I meant the emission doesn’t cast shadows on to objects like the settings in Physical Light
So, I’m going over the possible settings in my mind that might “disable” shadow casting for emission shaders, but I’m not coming up with anything off the top of my head.
Can you tell us a bit more about what you are trying to achieve? I understand the idea of what you want to do, but I don’t understand exactly why you want to do it.
Im with @Hunkadoodle here, knowing what your goal is will help greatly. Obviously you dont want the shadows but knowing why could be of great help. Just coming from a more traditional stand point, for a production render you should be using render passes anyway and with the use of AOVs or render layers you could just not include the shadows on certain objects as you please, but this would of course require additional work in post. This additional work is pretty normal but it ultimately boils down to what work you want to do. There may still be a way to do it but given that this is standard practice anyway, passes and AOVs are probably the quickest solution.
yes in the object’s Viewport Display it would make sense to have a Cast Shadow option, we only have a Shadow option but it’s only for the object’s own shadow
I can’t disclose the project, but basically I’m creating gradient area lights using this trick. https://www.youtube.com/watch?v=94eYd_cldtw
It uses emission shader to simulate gradient area light in Cycles, but it can’t turn off shadow casting like light source can.
@ThorntonStrolia
The project has to be animated, so render pass processing is too time consuming.
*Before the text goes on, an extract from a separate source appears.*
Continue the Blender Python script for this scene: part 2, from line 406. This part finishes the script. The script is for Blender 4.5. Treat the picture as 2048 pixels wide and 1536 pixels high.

render passes are completely intended for animation. They do not take any longer to render and all of the passes can be rendered to a single file if you use OpenEXR and then just turn off a layer after effects, or you can also do it in blenders compositor. Very quick and easy to setup. It will not take you any longer than looking for an answer here that will likely be a bit hacky. This is the intended purpose of passes and render layers.